▸ Task goal: Without the pictures, output the lines of the material from the very first through the one that holds "return (-2.65 +".
--- Begin ---
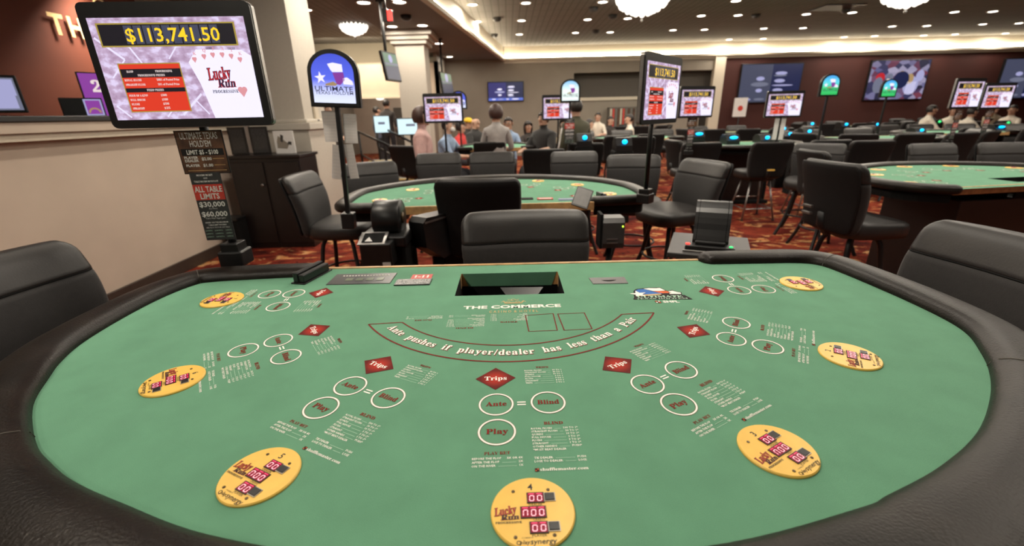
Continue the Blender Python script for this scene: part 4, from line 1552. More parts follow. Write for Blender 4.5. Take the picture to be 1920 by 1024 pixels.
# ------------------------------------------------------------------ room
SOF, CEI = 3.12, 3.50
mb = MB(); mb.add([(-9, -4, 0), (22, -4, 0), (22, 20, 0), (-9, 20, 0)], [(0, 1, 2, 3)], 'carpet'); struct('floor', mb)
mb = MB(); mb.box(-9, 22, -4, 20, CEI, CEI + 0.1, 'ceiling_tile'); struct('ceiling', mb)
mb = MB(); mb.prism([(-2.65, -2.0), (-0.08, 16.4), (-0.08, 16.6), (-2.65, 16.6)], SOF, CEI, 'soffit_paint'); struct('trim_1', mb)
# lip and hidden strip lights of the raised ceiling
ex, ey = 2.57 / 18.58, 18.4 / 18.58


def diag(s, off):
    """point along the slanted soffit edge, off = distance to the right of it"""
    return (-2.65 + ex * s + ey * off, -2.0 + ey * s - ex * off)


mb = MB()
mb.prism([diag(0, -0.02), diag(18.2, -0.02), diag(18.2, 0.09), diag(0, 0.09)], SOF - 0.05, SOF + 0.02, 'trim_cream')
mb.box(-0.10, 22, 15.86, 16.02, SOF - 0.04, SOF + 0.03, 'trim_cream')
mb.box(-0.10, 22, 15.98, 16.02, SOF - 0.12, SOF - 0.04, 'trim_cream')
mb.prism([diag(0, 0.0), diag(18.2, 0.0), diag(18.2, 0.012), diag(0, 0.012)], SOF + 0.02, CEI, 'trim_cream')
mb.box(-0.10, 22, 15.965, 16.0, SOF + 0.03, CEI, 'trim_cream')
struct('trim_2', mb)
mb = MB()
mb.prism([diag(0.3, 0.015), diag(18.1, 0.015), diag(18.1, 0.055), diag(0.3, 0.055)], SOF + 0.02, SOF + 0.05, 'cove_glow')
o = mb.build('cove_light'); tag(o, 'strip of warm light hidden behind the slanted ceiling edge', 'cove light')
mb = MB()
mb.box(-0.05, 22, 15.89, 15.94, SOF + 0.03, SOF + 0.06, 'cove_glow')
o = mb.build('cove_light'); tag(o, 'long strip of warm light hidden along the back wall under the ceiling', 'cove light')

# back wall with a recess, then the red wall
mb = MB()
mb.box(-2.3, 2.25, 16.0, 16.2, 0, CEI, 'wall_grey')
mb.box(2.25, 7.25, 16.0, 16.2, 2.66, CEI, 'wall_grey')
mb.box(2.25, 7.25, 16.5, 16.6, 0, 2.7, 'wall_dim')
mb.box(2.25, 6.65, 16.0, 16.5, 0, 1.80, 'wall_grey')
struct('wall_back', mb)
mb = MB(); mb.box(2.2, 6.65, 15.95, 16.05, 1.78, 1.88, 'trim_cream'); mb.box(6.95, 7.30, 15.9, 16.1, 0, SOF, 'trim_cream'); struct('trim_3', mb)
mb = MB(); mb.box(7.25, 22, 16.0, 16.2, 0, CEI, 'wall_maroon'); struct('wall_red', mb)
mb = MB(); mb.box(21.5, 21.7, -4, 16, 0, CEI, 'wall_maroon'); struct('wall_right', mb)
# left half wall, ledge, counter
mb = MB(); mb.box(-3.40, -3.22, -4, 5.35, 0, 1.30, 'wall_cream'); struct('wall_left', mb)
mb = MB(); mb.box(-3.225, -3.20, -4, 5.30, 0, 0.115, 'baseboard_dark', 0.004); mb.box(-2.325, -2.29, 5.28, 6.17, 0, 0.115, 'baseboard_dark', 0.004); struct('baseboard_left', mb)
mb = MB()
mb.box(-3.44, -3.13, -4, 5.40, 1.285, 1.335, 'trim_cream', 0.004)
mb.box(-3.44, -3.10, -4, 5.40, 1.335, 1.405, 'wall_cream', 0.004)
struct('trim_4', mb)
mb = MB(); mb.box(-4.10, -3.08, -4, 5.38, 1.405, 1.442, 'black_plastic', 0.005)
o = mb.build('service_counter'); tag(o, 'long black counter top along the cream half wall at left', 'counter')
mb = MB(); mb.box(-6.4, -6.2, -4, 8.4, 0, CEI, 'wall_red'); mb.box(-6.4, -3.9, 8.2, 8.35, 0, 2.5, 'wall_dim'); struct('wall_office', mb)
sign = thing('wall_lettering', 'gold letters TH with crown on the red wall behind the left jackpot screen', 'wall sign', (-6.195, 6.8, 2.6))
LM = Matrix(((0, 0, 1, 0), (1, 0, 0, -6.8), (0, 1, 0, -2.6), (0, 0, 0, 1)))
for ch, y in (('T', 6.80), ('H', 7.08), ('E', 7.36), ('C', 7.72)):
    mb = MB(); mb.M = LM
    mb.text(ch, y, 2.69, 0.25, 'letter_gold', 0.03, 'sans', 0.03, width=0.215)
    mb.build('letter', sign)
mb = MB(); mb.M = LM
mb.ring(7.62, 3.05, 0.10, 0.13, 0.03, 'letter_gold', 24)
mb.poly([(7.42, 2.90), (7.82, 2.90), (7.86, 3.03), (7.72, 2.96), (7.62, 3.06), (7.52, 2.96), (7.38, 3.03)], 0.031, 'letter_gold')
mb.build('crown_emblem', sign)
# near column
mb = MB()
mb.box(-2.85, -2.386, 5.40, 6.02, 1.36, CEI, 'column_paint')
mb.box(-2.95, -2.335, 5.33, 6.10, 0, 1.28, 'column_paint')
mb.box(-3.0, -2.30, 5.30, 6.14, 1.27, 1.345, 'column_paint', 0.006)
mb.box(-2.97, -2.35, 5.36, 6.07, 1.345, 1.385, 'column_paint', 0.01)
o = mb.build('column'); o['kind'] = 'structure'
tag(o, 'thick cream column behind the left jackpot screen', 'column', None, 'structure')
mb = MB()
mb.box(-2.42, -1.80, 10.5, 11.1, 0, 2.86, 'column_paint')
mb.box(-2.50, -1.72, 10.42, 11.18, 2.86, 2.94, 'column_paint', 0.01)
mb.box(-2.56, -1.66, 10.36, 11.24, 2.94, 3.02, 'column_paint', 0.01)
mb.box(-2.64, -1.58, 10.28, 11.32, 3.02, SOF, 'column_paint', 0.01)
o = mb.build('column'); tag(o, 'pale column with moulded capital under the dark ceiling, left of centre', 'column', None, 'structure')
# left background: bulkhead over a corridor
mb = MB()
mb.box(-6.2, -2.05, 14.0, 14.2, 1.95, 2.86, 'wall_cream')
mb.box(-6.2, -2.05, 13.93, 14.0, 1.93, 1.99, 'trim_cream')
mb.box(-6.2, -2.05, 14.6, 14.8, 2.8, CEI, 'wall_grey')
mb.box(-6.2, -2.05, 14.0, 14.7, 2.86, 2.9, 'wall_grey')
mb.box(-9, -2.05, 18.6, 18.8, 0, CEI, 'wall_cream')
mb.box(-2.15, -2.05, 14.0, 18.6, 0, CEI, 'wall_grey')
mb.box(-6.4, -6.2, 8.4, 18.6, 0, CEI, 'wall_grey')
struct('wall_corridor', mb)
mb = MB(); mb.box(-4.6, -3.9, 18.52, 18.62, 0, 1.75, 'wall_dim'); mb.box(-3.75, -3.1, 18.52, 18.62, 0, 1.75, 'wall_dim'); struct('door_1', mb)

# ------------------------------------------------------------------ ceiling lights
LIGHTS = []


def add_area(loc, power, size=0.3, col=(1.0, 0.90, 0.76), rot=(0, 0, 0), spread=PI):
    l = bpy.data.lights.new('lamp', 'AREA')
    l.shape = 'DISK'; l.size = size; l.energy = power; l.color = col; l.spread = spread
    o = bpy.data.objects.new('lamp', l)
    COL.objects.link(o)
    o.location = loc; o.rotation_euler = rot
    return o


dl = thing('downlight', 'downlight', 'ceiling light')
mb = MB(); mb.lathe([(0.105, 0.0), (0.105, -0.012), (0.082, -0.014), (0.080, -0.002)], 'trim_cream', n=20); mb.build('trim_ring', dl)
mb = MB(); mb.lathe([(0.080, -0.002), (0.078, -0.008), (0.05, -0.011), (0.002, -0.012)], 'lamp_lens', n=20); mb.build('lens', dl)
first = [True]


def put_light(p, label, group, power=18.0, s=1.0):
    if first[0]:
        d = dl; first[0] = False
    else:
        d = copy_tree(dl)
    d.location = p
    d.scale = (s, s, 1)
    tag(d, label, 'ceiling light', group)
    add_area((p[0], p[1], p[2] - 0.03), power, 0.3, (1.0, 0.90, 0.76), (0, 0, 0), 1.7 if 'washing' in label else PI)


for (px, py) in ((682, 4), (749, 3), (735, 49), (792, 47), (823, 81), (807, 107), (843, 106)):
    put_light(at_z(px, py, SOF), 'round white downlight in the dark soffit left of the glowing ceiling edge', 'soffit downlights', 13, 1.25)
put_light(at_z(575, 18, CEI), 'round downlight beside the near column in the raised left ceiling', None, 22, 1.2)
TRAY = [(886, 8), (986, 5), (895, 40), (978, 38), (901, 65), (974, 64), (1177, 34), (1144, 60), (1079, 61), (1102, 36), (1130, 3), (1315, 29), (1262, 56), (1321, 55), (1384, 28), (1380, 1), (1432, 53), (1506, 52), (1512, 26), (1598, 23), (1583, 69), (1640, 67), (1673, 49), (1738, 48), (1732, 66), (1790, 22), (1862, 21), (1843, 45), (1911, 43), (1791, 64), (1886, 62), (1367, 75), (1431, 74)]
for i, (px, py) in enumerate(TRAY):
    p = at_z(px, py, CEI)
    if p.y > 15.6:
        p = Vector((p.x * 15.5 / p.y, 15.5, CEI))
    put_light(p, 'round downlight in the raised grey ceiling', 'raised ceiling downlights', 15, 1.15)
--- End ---
▸ Correct result:
Continue the Blender Python script for this scene: part 4, from line 1552. More parts follow. Write for Blender 4.5. Take the picture to be 1920 by 1024 pixels.
# ------------------------------------------------------------------ room
SOF, CEI = 3.12, 3.50
mb = MB(); mb.add([(-9, -4, 0), (22, -4, 0), (22, 20, 0), (-9, 20, 0)], [(0, 1, 2, 3)], 'carpet'); struct('floor', mb)
mb = MB(); mb.box(-9, 22, -4, 20, CEI, CEI + 0.1, 'ceiling_tile'); struct('ceiling', mb)
mb = MB(); mb.prism([(-2.65, -2.0), (-0.08, 16.4), (-0.08, 16.6), (-2.65, 16.6)], SOF, CEI, 'soffit_paint'); struct('trim_1', mb)
# lip and hidden strip lights of the raised ceiling
ex, ey = 2.57 / 18.58, 18.4 / 18.58


def diag(s, off):
    """point along the slanted soffit edge, off = distance to the right of it"""
    return (-2.65 + ex * s + ey * off, -2.0 + ey * s - ex * off)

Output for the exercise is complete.